▶ _Exercise brief_: Print the lines that start the entries and continue through the one holding "math.degrees(math.atan2(z, math.hypot(x, y)))", please, exactly and with the pictures omitted.

Scripts that build scenes
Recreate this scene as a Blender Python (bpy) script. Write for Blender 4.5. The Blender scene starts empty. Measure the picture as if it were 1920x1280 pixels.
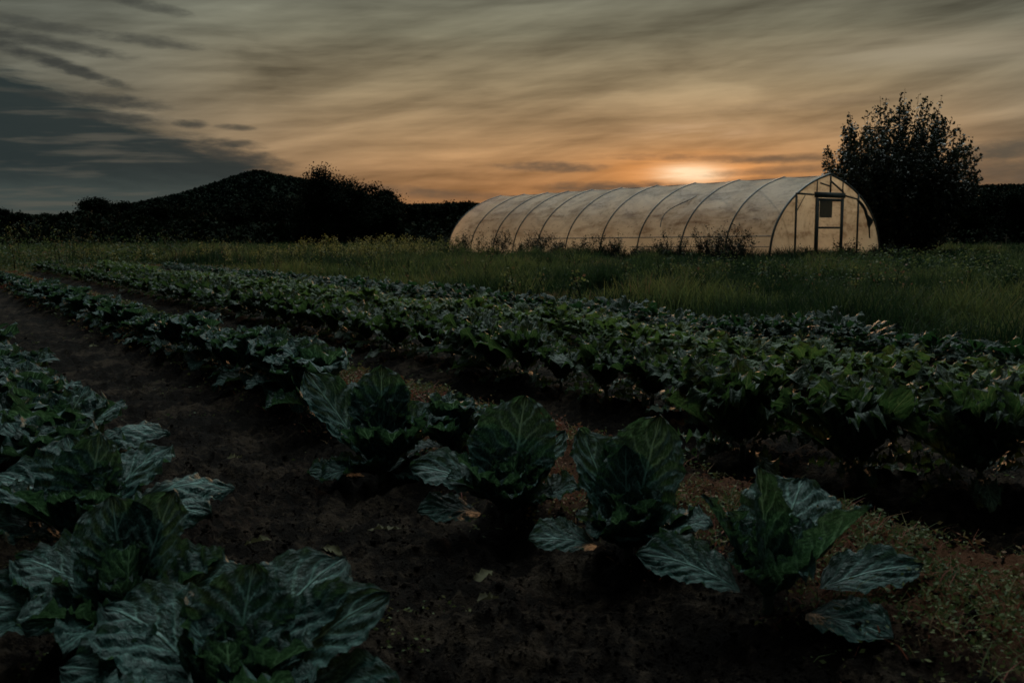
import bpy, math, random
import numpy as np
R = math.radians
rng = np.random.default_rng(7)
random.seed(7)
scn = bpy.context.scene
COL = scn.collection

# ---------------------------------------------------------------- camera
CAM_H = 1.25
FPX = 1867.0                      # focal length in pixels of the 1920 px wide frame
PITCH = math.atan(210 / FPX)
cam = bpy.data.cameras.new('camera')
cam.sensor_width = 36.0
cam.lens = 36.0 * FPX / 1920
cam.clip_start = 0.05
cam.clip_end = 6000
cam.dof.use_dof = True
cam.dof.focus_distance = 6.5
cam.dof.aperture_fstop = 5.0
cam_o = bpy.data.objects.new('camera', cam)
COL.objects.link(cam_o)
cam_o.location = (0, 0, CAM_H)
cam_o.rotation_euler = (math.pi / 2 - PITCH, 0, 0)
scn.camera = cam_o

def ray(px, py):
    a, b = (px - 960) / FPX, (640 - py) / FPX
    return a, math.cos(PITCH) + b * math.sin(PITCH), -math.sin(PITCH) + b * math.cos(PITCH)
def azel(px, py):
    x, y, z = ray(px, py)
    return math.degrees(math.atan2(x, y)), math.degrees(math.atan2(z, math.hypot(x, y)))

# ---------------------------------------------------------------- node expression helper
class E:
    def __init__(s, nt, sock): s.nt, s.s = nt, sock
    def _m(s, op, *a, clamp=False):
        n = s.nt.nodes.new('ShaderNodeMath'); n.operation = op; n.use_clamp = clamp
        for i, v in enumerate((s,) + a):
            if isinstance(v, E): s.nt.links.new(v.s, n.inputs[i])
            else: n.inputs[i].default_value = float(v)
        return E(s.nt, n.outputs[0])
    def __add__(s, o): return s._m('ADD', o)
    __radd__ = __add__
    def __sub__(s, o): return s._m('SUBTRACT', o)
    def __rsub__(s, o): return (s * -1) + o
    def __mul__(s, o): return s._m('MULTIPLY', o)
    __rmul__ = __mul__
    def __truediv__(s, o): return s._m('DIVIDE', o)
    def clamp(s): return s._m('ADD', 0, clamp=True)
    def abs(s): return s._m('ABSOLUTE')
    def sin(s): return s._m('SINE')
    def frac(s): return s._m('FRACT')
    def exp(s): return s._m('EXPONENT')
    def pow(s, p): return s._m('POWER', p)
    def max(s, p): return s._m('MAXIMUM', p)
    def step(s, a, b):                               # smoothstep a..b
        n = s.nt.nodes.new('ShaderNodeMapRange'); n.interpolation_type = 'SMOOTHSTEP'
        s.nt.links.new(s.s, n.inputs[0])
        n.inputs[1].default_value, n.inputs[2].default_value = (a, b) if a < b else (b, a)
        n.inputs[3].default_value, n.inputs[4].default_value = (0, 1) if a < b else (1, 0)
        return E(s.nt, n.outputs[0])
def comb(nt, x, y, z=0):
    n = nt.nodes.new('ShaderNodeCombineXYZ')
    for i, v in enumerate((x, y, z)):
        if isinstance(v, E): nt.links.new(v.s, n.inputs[i])
        else: n.inputs[i].default_value = v
    return n.outputs[0]
def noise(nt, vec, scale=1, detail=4, rough=.55, dist=0):
    n = nt.nodes.new('ShaderNodeTexNoise')
    if vec is not None: nt.links.new(vec, n.inputs['Vector'])
    n.inputs['Scale'].default_value = scale; n.inputs['Detail'].default_value = detail
    n.inputs['Roughness'].default_value = rough; n.inputs['Distortion'].default_value = dist
    return E(nt, n.outputs[0])
def ramp(nt, fac, stops):
    n = nt.nodes.new('ShaderNodeValToRGB'); cr = n.color_ramp
    while len(cr.elements) < len(stops): cr.elements.new(.5)
    for e, (p, c) in zip(cr.elements, stops):
        e.position = p; e.color = (*c, 1)
    nt.links.new(fac.s, n.inputs[0])
    return n.outputs[0]
def mix(nt, fac, a, b, mode='MIX'):
    n = nt.nodes.new('ShaderNodeMix'); n.data_type = 'RGBA'; n.blend_type = mode
    for i, v in ((0, fac), (6, a), (7, b)):
        if isinstance(v, E): nt.links.new(v.s, n.inputs[i])
        elif isinstance(v, (int, float)): n.inputs[i].default_value = v
        elif isinstance(v, tuple): n.inputs[i].default_value = (*v, 1)
        else: nt.links.new(v, n.inputs[i])
    return n.outputs[2]

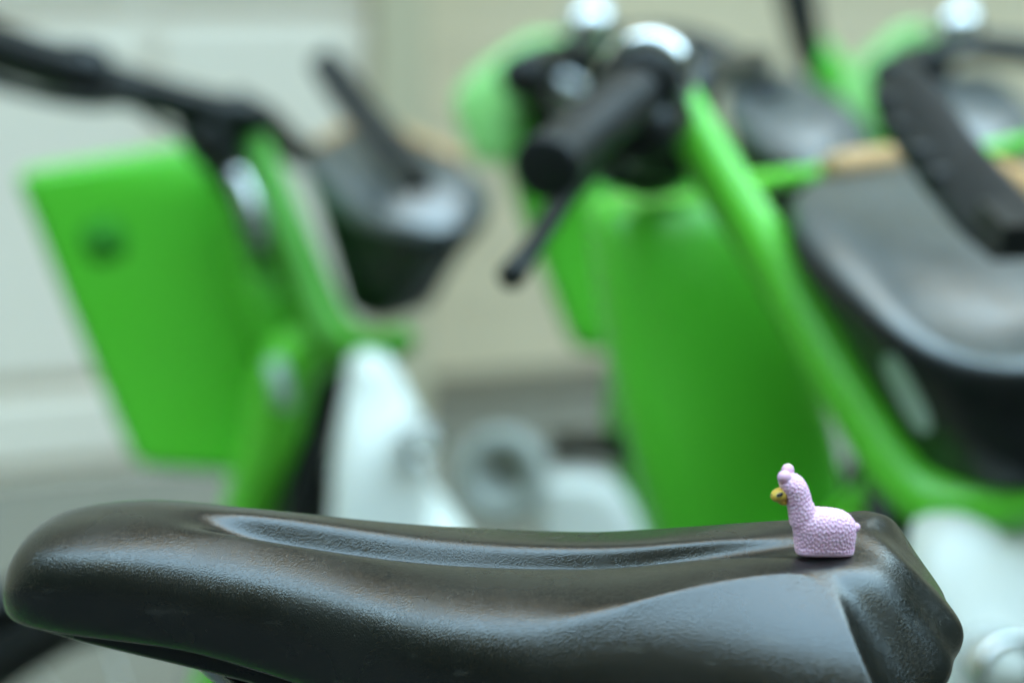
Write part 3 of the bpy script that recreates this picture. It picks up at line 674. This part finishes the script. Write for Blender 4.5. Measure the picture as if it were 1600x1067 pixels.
    co = (co + no * h[:, None]) * .001
    ev.vertices.foreach_set('co', co.ravel()); ev.update()
    ev.name = 'body'
    body = link('body', ev, M_PINK); body.parent = toy
    return body
body = build_toy()
def seat_height(x, y):
    from mathutils.bvhtree import BVHTree
    dg = bpy.context.evaluated_depsgraph_get(); dg.update(); e = saddle.evaluated_get(dg); me = e.to_mesh()
    t = BVHTree.FromPolygons([SMW @ v.co for v in me.vertices], [p.vertices[:] for p in me.polygons]); e.to_mesh_clear()
    return [t.ray_cast(Vector((x + dx * .001, y + dy * .001, 1.2)), Vector((0, 0, -1)))[0].z for dx, dy in ((-6, -3), (0, -4), (6, -3), (0, 0), (-6, 3), (6, 3))]
hs = seat_height(AB.x, AB.y); print('SEAT', AB.z, hs)
toy.location.z = sum(hs) / len(hs) + .0001
def blob(name, c, r, mat, parent, rot=None, seg=24, bumpy=0):
    bm = bmesh.new(); bmesh.ops.create_uvsphere(bm, u_segments=seg, v_segments=seg * 2 // 3, radius=1)
    M = Matrix.Translation(Vector(c) * .001) @ (rot.to_4x4() if rot else Matrix()) @ Matrix.Diagonal((r[0] * .001, r[1] * .001, r[2] * .001, 1))
    if bumpy:
        for v in bm.verts: v.co *= 1 + bumpy * mnoise.noise(v.co * 2.3 + Vector(c))
    bmesh.ops.transform(bm, matrix=M, verts=bm.verts)
    bmesh.ops.recalc_face_normals(bm, faces=bm.faces)
    me = bpy.data.meshes.new(name); bm.to_mesh(me); bm.free()
    o = link(name, me, mat); o.parent = parent; return o
RY = lambda d: Matrix.Rotation(R(d), 3, 'Y')
blob('ear', (-13.1, -1.6, 21.8), (1.95, 1.6, 1.9), M_PINK, toy, bumpy=.06)
blob('ear', (-11.5, 1.5, 22.9), (1.8, 1.5, 2.0), M_PINK, toy, bumpy=.06)
blob('tail', (8.0, -.6, 7.6), (1.35, 1.5, 1.3), M_PINK, toy, bumpy=.08)
face = blob('face', (-13.5, 0, 16.5), (2.85, 2.6, 2.0), M_YELLOW, toy, RY(-16))
blob('jaw', (-13.0, 0, 14.6), (1.5, 1.8, .95), M_YELLOW, face, RY(20))
for sy in (-1, 1):
    e = blob('eye', (-14.25, sy * 2.0, 16.9), (1.0, .7, .62), M_EYEW, face, RY(-22))
    blob('pupil', (-14.2, sy * 2.22, 17.08), (.98, .6, .5), M_EYE, e, RY(-22))
blob('nostril', (-16.2, -.6, 16.6), (.22, .25, .2), M_EYE, face)
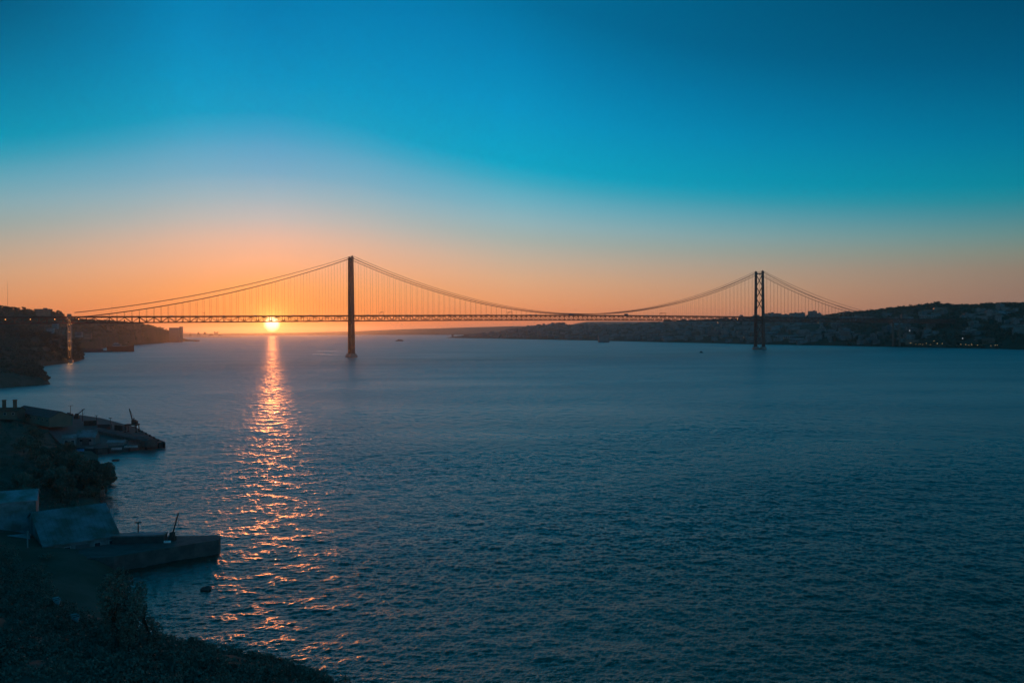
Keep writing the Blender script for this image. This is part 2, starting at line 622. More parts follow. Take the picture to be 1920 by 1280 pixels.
# ------------------------------------------------------------------ water and land
def build_water():
    """one sheet out to the horizon; rows and columns open up with distance, waves are real relief"""
    fine = np.arange(-43, 43.01, 0.06)
    side = np.concatenate([np.arange(-180, -43, 2.0), fine, np.arange(43 + 2.0, 180, 2.0)])
    th = np.radians(side)
    r = [30.0, 50.0, 70.0, 85.0]
    while r[-1] < 420:
        r.append(r[-1] * 1.0016)
    while r[-1] < 2300:
        r.append(r[-1] * 1.003)
    while r[-1] < 6000:
        r.append(r[-1] * 1.005)
    while r[-1] < 60000:
        r.append(r[-1] * 1.08)
    r = np.array(r)
    RR, TH = np.meshgrid(r, th, indexing='ij')
    X, Y = RR * np.sin(TH), RR * np.cos(TH)
    dr = np.gradient(r)[:, None] * np.ones_like(TH)
    dl = np.maximum(dr * 0.6, RR * np.gradient(th)[None, :])
    Z = np.zeros_like(X)
    N = 200
    g = np.random.default_rng(5)
    lam = np.exp(np.linspace(math.log(0.5), math.log(24), N))
    ang = np.radians(-76 + g.normal(0, 70, N))           # travel direction: towards the view point
    sl = WAVE_SLOPE * math.sqrt(2.0 / N) * g.uniform(0.6, 1.4, N) * np.interp(lam, [0.5, 1.3, 2.5, 5, 12, 24], [1.75, 1.6, 1.0, 0.5, 0.28, 0.17])
    ph = g.uniform(0, 2 * math.pi, N)
    front = np.abs(TH) < math.radians(46)
    sel = front & (RR < 5900)
    xs, ys, ds = X[sel], Y[sel], dl[sel]
    gust = 1.0 + 0.28 * np.sin(xs * 0.021 + 1.3 * np.sin(ys * 0.013)) * np.sin(ys * 0.034 + 1.1 * np.sin(xs * 0.011 + 2))
    z = np.zeros_like(xs)
    for i in range(N):
        k = 2 * math.pi / lam[i]
        fade = np.clip((lam[i] / ds - 2.0) / 1.6, 0, 1)
        p = k * (xs * math.cos(ang[i]) + ys * math.sin(ang[i])) + ph[i]
        z += sl[i] / k * fade * (np.sin(p) + 0.22 * np.cos(2 * p))
    Z[sel] = z * gust
    V = np.stack([X.ravel(), Y.ravel(), Z.ravel()], 1)
    nr, nt = X.shape
    idx = np.arange(nr * nt).reshape(nr, nt)
    Q = np.stack([idx[:-1, :-1].ravel(), idx[1:, :-1].ravel(), idx[1:, 1:].ravel(), idx[:-1, 1:].ravel()], 1)
    close = np.stack([idx[:-1, -1], idx[1:, -1], idx[1:, 0], idx[:-1, 0]], 1)
    Q = np.concatenate([Q, close])[:, ::-1]
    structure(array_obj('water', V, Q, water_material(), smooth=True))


WAVE_SLOPE = 0.18


def fbm(x, y, s, o=4):
    return mnoise.fractal(Vector((x * s, y * s, 3.7)), 1.0, 2.1, o)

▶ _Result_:
Recreate this scene as a Blender Python (bpy) script. Write for Blender 4.5. The Blender scene starts empty. Measure the picture as if it were 1920x1280 pixels.
import bpy, math, random
import numpy as np
R = math.radians
rng = np.random.default_rng(7)
random.seed(7)
scn = bpy.context.scene
COL = scn.collection

# ---------------------------------------------------------------- camera
CAM_H = 1.25
FPX = 1867.0                      # focal length in pixels of the 1920 px wide frame
PITCH = math.atan(210 / FPX)
cam = bpy.data.cameras.new('camera')
cam.sensor_width = 36.0
cam.lens = 36.0 * FPX / 1920
cam.clip_start = 0.05
cam.clip_end = 6000
cam.dof.use_dof = True
cam.dof.focus_distance = 6.5
cam.dof.aperture_fstop = 5.0
cam_o = bpy.data.objects.new('camera', cam)
COL.objects.link(cam_o)
cam_o.location = (0, 0, CAM_H)
cam_o.rotation_euler = (math.pi / 2 - PITCH, 0, 0)
scn.camera = cam_o

def ray(px, py):
    a, b = (px - 960) / FPX, (640 - py) / FPX
    return a, math.cos(PITCH) + b * math.sin(PITCH), -math.sin(PITCH) + b * math.cos(PITCH)
def azel(px, py):
    x, y, z = ray(px, py)
    return math.degrees(math.atan2(x, y)), math.degrees(math.atan2(z, math.hypot(x, y)))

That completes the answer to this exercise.